▶ **SHORT TASK**: Transcribe the records below exactly.

▶ **MATERIAL SHOWN**:

--- begin ---

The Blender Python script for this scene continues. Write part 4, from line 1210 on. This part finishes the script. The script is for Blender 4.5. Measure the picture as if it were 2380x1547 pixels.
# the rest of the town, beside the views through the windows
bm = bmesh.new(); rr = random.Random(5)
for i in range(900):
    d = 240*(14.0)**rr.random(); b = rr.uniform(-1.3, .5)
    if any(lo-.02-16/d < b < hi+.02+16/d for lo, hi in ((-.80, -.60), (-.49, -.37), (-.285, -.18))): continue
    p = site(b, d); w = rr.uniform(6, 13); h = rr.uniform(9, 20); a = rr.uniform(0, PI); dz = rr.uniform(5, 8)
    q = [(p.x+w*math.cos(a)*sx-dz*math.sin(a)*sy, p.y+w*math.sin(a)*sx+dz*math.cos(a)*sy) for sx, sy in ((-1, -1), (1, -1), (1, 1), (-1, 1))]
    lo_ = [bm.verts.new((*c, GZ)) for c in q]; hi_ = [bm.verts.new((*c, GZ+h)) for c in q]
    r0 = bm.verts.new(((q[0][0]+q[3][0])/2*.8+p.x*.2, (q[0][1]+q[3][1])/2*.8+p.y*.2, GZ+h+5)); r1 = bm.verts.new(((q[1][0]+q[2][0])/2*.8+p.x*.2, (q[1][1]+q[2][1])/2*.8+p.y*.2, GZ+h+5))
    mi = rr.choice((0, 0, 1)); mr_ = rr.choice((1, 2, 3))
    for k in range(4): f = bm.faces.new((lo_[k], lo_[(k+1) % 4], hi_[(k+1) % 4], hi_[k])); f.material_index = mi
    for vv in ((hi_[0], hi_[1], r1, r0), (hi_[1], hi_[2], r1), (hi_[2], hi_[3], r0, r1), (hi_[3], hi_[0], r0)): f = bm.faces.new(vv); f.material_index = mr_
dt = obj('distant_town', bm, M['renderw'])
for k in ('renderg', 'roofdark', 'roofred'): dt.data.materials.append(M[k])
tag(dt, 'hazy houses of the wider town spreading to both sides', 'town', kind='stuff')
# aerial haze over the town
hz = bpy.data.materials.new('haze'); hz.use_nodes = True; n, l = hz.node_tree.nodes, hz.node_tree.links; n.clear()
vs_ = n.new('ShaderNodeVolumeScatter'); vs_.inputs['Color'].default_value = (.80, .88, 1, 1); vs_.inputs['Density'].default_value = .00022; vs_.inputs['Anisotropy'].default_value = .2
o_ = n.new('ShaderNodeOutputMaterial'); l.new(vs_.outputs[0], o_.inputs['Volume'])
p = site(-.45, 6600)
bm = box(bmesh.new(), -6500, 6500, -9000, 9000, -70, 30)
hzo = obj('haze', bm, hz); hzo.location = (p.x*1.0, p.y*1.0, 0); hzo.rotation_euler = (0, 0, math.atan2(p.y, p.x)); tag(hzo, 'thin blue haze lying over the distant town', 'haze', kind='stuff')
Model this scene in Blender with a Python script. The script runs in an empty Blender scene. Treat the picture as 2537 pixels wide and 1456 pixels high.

--- end ---

▶ **RESULT OF THE TASK**:
The Blender Python script for this scene continues. Write part 4, from line 1210 on. This part finishes the script. The script is for Blender 4.5. Measure the picture as if it were 2380x1547 pixels.
# the rest of the town, beside the views through the windows
bm = bmesh.new(); rr = random.Random(5)
for i in range(900):
    d = 240*(14.0)**rr.random(); b = rr.uniform(-1.3, .5)
    if any(lo-.02-16/d < b < hi+.02+16/d for lo, hi in ((-.80, -.60), (-.49, -.37), (-.285, -.18))): continue
    p = site(b, d); w = rr.uniform(6, 13); h = rr.uniform(9, 20); a = rr.uniform(0, PI); dz = rr.uniform(5, 8)
    q = [(p.x+w*math.cos(a)*sx-dz*math.sin(a)*sy, p.y+w*math.sin(a)*sx+dz*math.cos(a)*sy) for sx, sy in ((-1, -1), (1, -1), (1, 1), (-1, 1))]
    lo_ = [bm.verts.new((*c, GZ)) for c in q]; hi_ = [bm.verts.new((*c, GZ+h)) for c in q]
    r0 = bm.verts.new(((q[0][0]+q[3][0])/2*.8+p.x*.2, (q[0][1]+q[3][1])/2*.8+p.y*.2, GZ+h+5)); r1 = bm.verts.new(((q[1][0]+q[2][0])/2*.8+p.x*.2, (q[1][1]+q[2][1])/2*.8+p.y*.2, GZ+h+5))
    mi = rr.choice((0, 0, 1)); mr_ = rr.choice((1, 2, 3))
    for k in range(4): f = bm.faces.new((lo_[k], lo_[(k+1) % 4], hi_[(k+1) % 4], hi_[k])); f.material_index = mi
    for vv in ((hi_[0], hi_[1], r1, r0), (hi_[1], hi_[2], r1), (hi_[2], hi_[3], r0, r1), (hi_[3], hi_[0], r0)): f = bm.faces.new(vv); f.material_index = mr_
dt = obj('distant_town', bm, M['renderw'])
for k in ('renderg', 'roofdark', 'roofred'): dt.data.materials.append(M[k])
tag(dt, 'hazy houses of the wider town spreading to both sides', 'town', kind='stuff')
# aerial haze over the town
hz = bpy.data.materials.new('haze'); hz.use_nodes = True; n, l = hz.node_tree.nodes, hz.node_tree.links; n.clear()
vs_ = n.new('ShaderNodeVolumeScatter'); vs_.inputs['Color'].default_value = (.80, .88, 1, 1); vs_.inputs['Density'].default_value = .00022; vs_.inputs['Anisotropy'].default_value = .2
o_ = n.new('ShaderNodeOutputMaterial'); l.new(vs_.outputs[0], o_.inputs['Volume'])
p = site(-.45, 6600)
bm = box(bmesh.new(), -6500, 6500, -9000, 9000, -70, 30)
hzo = obj('haze', bm, hz); hzo.location = (p.x*1.0, p.y*1.0, 0); hzo.rotation_euler = (0, 0, math.atan2(p.y, p.x)); tag(hzo, 'thin blue haze lying over the distant town', 'haze', kind='stuff')
Model this scene in Blender with a Python script. The script runs in an empty Blender scene. Treat the picture as 2537 pixels wide and 1456 pixels high.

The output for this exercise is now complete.